__INSTRUCTIONS FOR THE TASK__
Please print the full listing exactly.
+--
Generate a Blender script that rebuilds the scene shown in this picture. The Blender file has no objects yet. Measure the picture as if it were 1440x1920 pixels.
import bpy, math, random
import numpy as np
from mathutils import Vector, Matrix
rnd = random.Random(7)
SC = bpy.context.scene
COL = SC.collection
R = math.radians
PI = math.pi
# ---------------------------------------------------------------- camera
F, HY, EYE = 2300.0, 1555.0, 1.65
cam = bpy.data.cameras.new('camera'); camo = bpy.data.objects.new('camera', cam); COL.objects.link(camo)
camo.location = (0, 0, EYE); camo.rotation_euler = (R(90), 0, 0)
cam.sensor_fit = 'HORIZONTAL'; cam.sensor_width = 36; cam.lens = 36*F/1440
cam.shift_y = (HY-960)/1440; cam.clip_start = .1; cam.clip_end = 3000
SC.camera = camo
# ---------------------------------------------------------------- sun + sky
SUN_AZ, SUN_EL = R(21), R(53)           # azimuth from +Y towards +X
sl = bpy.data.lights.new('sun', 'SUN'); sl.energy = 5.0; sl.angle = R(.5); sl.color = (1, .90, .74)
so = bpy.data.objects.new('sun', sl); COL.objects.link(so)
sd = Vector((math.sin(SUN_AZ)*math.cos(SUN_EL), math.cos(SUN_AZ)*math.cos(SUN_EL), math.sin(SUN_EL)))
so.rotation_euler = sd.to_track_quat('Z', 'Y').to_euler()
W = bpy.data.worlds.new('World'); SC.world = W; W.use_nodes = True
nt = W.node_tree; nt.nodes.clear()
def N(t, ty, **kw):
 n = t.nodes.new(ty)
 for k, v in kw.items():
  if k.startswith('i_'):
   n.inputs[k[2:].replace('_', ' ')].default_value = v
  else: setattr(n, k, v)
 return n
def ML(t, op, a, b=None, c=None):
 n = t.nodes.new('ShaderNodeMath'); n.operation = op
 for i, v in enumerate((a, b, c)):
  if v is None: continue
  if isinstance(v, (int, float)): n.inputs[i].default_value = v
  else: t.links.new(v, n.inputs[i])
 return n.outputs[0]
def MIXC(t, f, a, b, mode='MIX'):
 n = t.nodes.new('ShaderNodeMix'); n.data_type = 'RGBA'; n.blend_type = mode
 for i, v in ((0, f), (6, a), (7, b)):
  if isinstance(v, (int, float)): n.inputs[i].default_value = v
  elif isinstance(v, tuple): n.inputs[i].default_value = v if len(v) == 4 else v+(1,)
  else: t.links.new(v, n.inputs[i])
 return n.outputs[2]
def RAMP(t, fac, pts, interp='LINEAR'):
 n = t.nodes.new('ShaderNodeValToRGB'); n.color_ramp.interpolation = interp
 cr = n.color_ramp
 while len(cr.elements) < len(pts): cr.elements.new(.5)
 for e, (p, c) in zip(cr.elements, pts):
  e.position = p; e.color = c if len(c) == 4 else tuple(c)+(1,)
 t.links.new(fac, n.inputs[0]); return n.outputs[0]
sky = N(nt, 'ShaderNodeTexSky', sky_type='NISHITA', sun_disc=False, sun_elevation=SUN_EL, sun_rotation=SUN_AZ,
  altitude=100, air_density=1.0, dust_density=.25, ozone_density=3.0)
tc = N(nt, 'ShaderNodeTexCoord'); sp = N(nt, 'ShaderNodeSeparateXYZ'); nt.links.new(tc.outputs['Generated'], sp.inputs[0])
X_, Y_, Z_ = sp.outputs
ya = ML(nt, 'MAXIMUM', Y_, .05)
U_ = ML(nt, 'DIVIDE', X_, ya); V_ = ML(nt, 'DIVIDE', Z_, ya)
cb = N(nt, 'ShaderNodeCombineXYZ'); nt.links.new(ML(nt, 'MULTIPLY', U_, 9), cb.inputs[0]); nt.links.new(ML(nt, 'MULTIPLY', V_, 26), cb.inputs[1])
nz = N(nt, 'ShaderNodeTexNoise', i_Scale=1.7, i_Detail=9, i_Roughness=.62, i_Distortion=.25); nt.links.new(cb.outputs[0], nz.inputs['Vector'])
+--
__THE REPLY__
Generate a Blender script that rebuilds the scene shown in this picture. The Blender file has no objects yet. Measure the picture as if it were 1440x1920 pixels.
import bpy, math, random
import numpy as np
from mathutils import Vector, Matrix
rnd = random.Random(7)
SC = bpy.context.scene
COL = SC.collection
R = math.radians
PI = math.pi
# ---------------------------------------------------------------- camera
F, HY, EYE = 2300.0, 1555.0, 1.65
cam = bpy.data.cameras.new('camera'); camo = bpy.data.objects.new('camera', cam); COL.objects.link(camo)
camo.location = (0, 0, EYE); camo.rotation_euler = (R(90), 0, 0)
cam.sensor_fit = 'HORIZONTAL'; cam.sensor_width = 36; cam.lens = 36*F/1440
cam.shift_y = (HY-960)/1440; cam.clip_start = .1; cam.clip_end = 3000
SC.camera = camo
# ---------------------------------------------------------------- sun + sky
SUN_AZ, SUN_EL = R(21), R(53)           # azimuth from +Y towards +X
sl = bpy.data.lights.new('sun', 'SUN'); sl.energy = 5.0; sl.angle = R(.5); sl.color = (1, .90, .74)
so = bpy.data.objects.new('sun', sl); COL.objects.link(so)
sd = Vector((math.sin(SUN_AZ)*math.cos(SUN_EL), math.cos(SUN_AZ)*math.cos(SUN_EL), math.sin(SUN_EL)))
so.rotation_euler = sd.to_track_quat('Z', 'Y').to_euler()
W = bpy.data.worlds.new('World'); SC.world = W; W.use_nodes = True
nt = W.node_tree; nt.nodes.clear()
def N(t, ty, **kw):
 n = t.nodes.new(ty)
 for k, v in kw.items():
  if k.startswith('i_'):
   n.inputs[k[2:].replace('_', ' ')].default_value = v
  else: setattr(n, k, v)
 return n
def ML(t, op, a, b=None, c=None):
 n = t.nodes.new('ShaderNodeMath'); n.operation = op
 for i, v in enumerate((a, b, c)):
  if v is None: continue
  if isinstance(v, (int, float)): n.inputs[i].default_value = v
  else: t.links.new(v, n.inputs[i])
 return n.outputs[0]
def MIXC(t, f, a, b, mode='MIX'):
 n = t.nodes.new('ShaderNodeMix'); n.data_type = 'RGBA'; n.blend_type = mode
 for i, v in ((0, f), (6, a), (7, b)):
  if isinstance(v, (int, float)): n.inputs[i].default_value = v
  elif isinstance(v, tuple): n.inputs[i].default_value = v if len(v) == 4 else v+(1,)
  else: t.links.new(v, n.inputs[i])
 return n.outputs[2]
def RAMP(t, fac, pts, interp='LINEAR'):
 n = t.nodes.new('ShaderNodeValToRGB'); n.color_ramp.interpolation = interp
 cr = n.color_ramp
 while len(cr.elements) < len(pts): cr.elements.new(.5)
 for e, (p, c) in zip(cr.elements, pts):
  e.position = p; e.color = c if len(c) == 4 else tuple(c)+(1,)
 t.links.new(fac, n.inputs[0]); return n.outputs[0]
sky = N(nt, 'ShaderNodeTexSky', sky_type='NISHITA', sun_disc=False, sun_elevation=SUN_EL, sun_rotation=SUN_AZ,
  altitude=100, air_density=1.0, dust_density=.25, ozone_density=3.0)
tc = N(nt, 'ShaderNodeTexCoord'); sp = N(nt, 'ShaderNodeSeparateXYZ'); nt.links.new(tc.outputs['Generated'], sp.inputs[0])
X_, Y_, Z_ = sp.outputs
ya = ML(nt, 'MAXIMUM', Y_, .05)
U_ = ML(nt, 'DIVIDE', X_, ya); V_ = ML(nt, 'DIVIDE', Z_, ya)
cb = N(nt, 'ShaderNodeCombineXYZ'); nt.links.new(ML(nt, 'MULTIPLY', U_, 9), cb.inputs[0]); nt.links.new(ML(nt, 'MULTIPLY', V_, 26), cb.inputs[1])
nz = N(nt, 'ShaderNodeTexNoise', i_Scale=1.7, i_Detail=9, i_Roughness=.62, i_Distortion=.25); nt.links.new(cb.outputs[0], nz.inputs['Vector'])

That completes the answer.